Aim of the task >>
Skip the pictures and repeat each line of the data exactly.

>>>

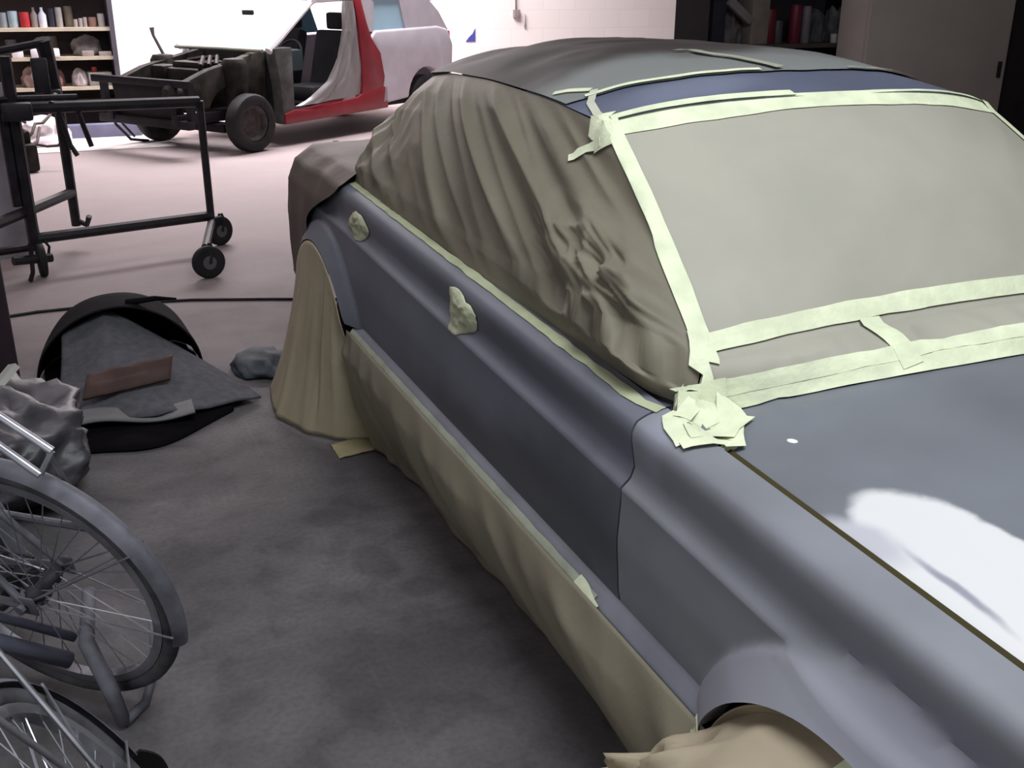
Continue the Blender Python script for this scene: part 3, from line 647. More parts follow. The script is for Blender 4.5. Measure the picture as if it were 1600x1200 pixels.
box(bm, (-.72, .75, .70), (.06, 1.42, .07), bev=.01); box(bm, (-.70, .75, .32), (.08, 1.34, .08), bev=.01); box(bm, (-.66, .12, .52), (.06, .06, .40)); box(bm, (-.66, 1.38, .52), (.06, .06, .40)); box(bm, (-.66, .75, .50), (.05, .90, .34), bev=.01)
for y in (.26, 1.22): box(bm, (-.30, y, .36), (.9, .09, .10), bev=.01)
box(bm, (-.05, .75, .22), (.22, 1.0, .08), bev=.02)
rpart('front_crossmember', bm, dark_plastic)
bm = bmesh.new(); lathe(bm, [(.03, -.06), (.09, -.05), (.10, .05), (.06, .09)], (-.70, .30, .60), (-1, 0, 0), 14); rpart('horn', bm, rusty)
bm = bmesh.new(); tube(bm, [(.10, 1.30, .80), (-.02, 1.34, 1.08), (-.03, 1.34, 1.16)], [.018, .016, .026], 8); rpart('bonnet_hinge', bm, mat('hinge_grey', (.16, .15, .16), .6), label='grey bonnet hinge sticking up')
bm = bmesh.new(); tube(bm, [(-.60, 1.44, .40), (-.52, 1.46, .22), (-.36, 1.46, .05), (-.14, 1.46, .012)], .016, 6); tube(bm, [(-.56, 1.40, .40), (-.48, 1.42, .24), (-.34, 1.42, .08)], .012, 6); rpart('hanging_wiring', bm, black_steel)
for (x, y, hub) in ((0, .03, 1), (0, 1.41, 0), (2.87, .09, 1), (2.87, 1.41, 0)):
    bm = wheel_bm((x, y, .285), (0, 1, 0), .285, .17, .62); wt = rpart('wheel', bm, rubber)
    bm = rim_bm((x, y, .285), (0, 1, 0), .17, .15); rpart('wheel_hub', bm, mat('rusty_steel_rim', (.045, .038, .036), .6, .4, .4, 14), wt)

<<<

Solved exercise >>
Continue the Blender Python script for this scene: part 3, from line 647. More parts follow. The script is for Blender 4.5. Measure the picture as if it were 1600x1200 pixels.
box(bm, (-.72, .75, .70), (.06, 1.42, .07), bev=.01); box(bm, (-.70, .75, .32), (.08, 1.34, .08), bev=.01); box(bm, (-.66, .12, .52), (.06, .06, .40)); box(bm, (-.66, 1.38, .52), (.06, .06, .40)); box(bm, (-.66, .75, .50), (.05, .90, .34), bev=.01)
for y in (.26, 1.22): box(bm, (-.30, y, .36), (.9, .09, .10), bev=.01)
box(bm, (-.05, .75, .22), (.22, 1.0, .08), bev=.02)
rpart('front_crossmember', bm, dark_plastic)
bm = bmesh.new(); lathe(bm, [(.03, -.06), (.09, -.05), (.10, .05), (.06, .09)], (-.70, .30, .60), (-1, 0, 0), 14); rpart('horn', bm, rusty)
bm = bmesh.new(); tube(bm, [(.10, 1.30, .80), (-.02, 1.34, 1.08), (-.03, 1.34, 1.16)], [.018, .016, .026], 8); rpart('bonnet_hinge', bm, mat('hinge_grey', (.16, .15, .16), .6), label='grey bonnet hinge sticking up')
bm = bmesh.new(); tube(bm, [(-.60, 1.44, .40), (-.52, 1.46, .22), (-.36, 1.46, .05), (-.14, 1.46, .012)], .016, 6); tube(bm, [(-.56, 1.40, .40), (-.48, 1.42, .24), (-.34, 1.42, .08)], .012, 6); rpart('hanging_wiring', bm, black_steel)
for (x, y, hub) in ((0, .03, 1), (0, 1.41, 0), (2.87, .09, 1), (2.87, 1.41, 0)):
    bm = wheel_bm((x, y, .285), (0, 1, 0), .285, .17, .62); wt = rpart('wheel', bm, rubber)
    bm = rim_bm((x, y, .285), (0, 1, 0), .17, .15); rpart('wheel_hub', bm, mat('rusty_steel_rim', (.045, .038, .036), .6, .4, .4, 14), wt)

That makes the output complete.